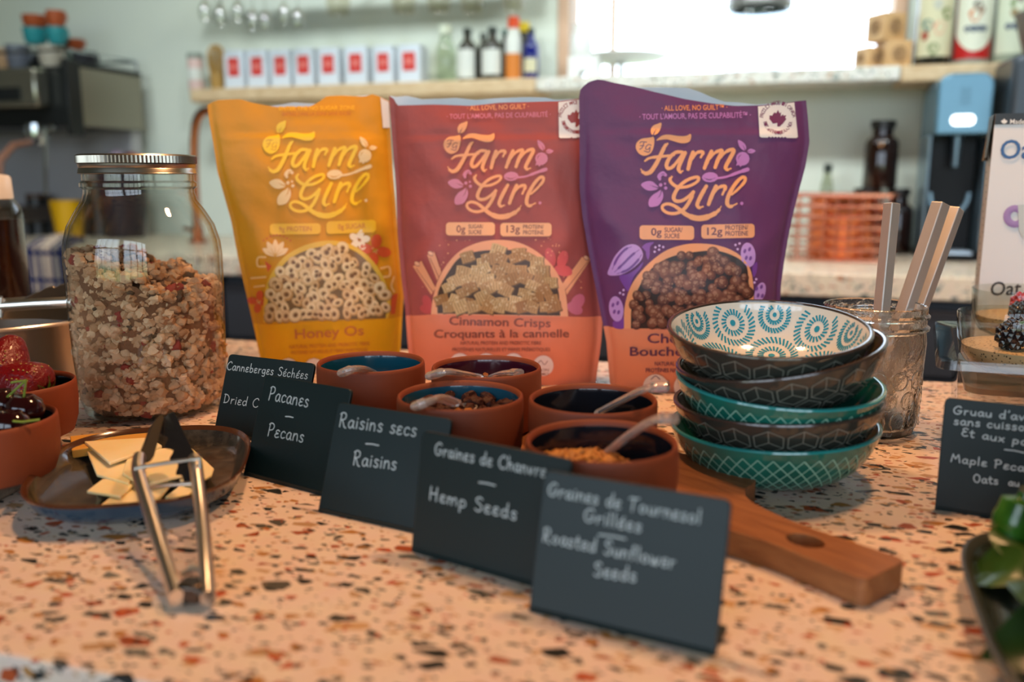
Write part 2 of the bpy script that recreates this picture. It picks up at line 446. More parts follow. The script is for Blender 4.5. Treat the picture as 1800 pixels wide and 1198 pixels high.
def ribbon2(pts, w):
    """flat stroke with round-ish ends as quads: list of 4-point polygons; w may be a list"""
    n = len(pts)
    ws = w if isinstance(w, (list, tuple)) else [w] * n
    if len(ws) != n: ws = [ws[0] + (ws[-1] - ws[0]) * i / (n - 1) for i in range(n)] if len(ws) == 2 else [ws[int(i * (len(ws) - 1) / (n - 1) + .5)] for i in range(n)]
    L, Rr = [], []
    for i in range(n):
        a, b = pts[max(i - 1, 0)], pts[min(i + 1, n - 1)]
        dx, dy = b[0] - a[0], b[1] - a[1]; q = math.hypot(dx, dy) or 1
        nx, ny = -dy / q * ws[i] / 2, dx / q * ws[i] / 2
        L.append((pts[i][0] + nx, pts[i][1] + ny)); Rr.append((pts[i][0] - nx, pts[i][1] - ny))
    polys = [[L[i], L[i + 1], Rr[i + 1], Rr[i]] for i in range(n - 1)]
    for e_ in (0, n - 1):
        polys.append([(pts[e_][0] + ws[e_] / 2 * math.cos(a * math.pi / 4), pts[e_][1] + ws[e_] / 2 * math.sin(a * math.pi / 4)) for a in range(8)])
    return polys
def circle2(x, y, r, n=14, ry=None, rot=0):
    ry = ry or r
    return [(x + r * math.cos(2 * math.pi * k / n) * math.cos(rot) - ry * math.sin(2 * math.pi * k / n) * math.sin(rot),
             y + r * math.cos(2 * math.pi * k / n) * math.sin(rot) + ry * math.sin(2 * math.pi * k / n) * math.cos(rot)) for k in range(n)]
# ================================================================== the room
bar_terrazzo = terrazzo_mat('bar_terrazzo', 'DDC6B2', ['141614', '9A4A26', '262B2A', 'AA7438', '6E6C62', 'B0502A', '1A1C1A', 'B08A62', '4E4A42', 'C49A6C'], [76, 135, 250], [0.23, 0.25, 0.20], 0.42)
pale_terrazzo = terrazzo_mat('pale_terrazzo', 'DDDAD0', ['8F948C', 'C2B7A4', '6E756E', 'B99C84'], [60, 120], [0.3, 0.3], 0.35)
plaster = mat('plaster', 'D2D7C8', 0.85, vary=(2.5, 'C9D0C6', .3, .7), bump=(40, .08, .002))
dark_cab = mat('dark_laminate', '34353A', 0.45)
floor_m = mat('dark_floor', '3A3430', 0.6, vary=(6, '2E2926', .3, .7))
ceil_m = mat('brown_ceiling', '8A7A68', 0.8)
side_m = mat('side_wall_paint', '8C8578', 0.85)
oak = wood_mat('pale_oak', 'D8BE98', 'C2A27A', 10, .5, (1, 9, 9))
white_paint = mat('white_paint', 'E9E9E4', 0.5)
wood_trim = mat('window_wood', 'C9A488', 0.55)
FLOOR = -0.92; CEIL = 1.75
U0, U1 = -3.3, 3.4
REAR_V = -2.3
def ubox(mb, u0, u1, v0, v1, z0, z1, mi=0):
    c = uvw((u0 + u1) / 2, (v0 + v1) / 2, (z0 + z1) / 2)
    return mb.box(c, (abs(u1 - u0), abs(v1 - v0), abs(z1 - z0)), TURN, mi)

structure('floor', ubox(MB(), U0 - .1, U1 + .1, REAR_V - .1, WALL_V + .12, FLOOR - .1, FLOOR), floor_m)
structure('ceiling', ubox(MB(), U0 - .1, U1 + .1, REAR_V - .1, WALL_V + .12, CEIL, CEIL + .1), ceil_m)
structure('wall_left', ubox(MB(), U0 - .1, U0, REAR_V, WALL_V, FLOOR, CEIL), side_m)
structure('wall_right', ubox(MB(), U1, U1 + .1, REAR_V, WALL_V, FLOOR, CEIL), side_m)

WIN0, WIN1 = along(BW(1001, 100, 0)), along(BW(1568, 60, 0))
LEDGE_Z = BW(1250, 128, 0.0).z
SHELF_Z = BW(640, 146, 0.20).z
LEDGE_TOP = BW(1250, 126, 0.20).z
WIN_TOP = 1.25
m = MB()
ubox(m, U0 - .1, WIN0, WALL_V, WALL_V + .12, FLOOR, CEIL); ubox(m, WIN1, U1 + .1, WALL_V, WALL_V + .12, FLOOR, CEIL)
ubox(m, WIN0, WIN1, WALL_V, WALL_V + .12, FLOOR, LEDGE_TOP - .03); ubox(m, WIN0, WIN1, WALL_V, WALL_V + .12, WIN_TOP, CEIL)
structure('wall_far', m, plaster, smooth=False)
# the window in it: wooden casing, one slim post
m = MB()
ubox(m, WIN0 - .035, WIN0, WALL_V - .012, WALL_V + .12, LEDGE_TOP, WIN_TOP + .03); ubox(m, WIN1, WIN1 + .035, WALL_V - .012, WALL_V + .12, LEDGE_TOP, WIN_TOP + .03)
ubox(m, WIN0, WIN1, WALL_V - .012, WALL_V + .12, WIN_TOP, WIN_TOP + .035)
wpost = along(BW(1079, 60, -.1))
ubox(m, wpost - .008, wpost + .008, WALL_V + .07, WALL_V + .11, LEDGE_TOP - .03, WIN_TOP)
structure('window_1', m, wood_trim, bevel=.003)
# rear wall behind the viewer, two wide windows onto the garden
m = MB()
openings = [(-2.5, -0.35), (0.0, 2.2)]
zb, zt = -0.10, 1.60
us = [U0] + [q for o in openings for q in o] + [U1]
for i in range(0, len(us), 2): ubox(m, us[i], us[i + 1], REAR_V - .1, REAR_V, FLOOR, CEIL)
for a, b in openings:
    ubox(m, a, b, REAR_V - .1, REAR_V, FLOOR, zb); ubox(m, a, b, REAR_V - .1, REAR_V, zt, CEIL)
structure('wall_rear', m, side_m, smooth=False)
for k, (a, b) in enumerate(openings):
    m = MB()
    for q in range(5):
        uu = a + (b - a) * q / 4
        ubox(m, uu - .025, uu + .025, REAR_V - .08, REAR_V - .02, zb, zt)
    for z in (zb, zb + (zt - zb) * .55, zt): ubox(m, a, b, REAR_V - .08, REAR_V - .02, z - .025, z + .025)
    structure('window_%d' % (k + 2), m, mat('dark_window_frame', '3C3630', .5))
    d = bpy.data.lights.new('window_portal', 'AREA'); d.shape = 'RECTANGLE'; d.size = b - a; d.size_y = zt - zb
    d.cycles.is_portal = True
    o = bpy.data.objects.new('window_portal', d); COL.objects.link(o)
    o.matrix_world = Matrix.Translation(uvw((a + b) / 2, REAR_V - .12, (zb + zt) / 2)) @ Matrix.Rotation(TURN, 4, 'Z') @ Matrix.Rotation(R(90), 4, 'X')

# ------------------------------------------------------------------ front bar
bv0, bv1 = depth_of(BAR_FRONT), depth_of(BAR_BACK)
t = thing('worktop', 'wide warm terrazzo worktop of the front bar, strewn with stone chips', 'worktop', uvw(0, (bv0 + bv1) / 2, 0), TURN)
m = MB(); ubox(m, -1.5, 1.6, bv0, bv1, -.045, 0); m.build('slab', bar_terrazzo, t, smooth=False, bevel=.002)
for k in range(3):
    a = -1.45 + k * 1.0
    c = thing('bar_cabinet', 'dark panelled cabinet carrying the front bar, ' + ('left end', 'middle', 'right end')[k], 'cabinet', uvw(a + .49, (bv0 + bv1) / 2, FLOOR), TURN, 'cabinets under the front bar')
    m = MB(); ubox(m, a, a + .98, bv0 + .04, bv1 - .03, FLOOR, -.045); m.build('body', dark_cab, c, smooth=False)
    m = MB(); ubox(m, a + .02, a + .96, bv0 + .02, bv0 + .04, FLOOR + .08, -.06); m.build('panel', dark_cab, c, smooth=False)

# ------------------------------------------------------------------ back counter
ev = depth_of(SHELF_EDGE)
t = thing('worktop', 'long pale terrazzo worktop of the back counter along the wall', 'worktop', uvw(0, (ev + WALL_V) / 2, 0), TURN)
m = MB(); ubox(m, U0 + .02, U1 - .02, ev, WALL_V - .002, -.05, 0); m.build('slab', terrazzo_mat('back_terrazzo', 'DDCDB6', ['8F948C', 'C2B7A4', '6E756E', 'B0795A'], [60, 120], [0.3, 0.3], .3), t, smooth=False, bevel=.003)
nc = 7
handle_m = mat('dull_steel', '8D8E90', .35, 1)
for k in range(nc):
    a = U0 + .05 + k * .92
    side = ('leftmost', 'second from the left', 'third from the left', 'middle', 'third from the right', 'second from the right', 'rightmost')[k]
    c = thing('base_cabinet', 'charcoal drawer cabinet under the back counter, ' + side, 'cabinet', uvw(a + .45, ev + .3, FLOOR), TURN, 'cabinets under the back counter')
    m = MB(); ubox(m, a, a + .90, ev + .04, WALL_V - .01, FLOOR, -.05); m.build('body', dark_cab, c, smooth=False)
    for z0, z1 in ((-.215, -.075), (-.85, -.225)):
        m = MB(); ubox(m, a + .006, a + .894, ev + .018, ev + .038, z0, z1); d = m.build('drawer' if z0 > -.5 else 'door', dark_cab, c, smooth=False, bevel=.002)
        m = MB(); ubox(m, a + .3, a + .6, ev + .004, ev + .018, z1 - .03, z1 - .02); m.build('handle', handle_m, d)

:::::

-- Work required --
List all lines above in which the string "wide" appears.

-- Output for this exercise --
Write part 2 of the bpy script that recreates this picture. It picks up at line 446. More parts follow. The script is for Blender 4.5. Treat the picture as 1800 pixels wide and 1198 pixels high.
# rear wall behind the viewer, two wide windows onto the garden
t = thing('worktop', 'wide warm terrazzo worktop of the front bar, strewn with stone chips', 'worktop', uvw(0, (bv0 + bv1) / 2, 0), TURN)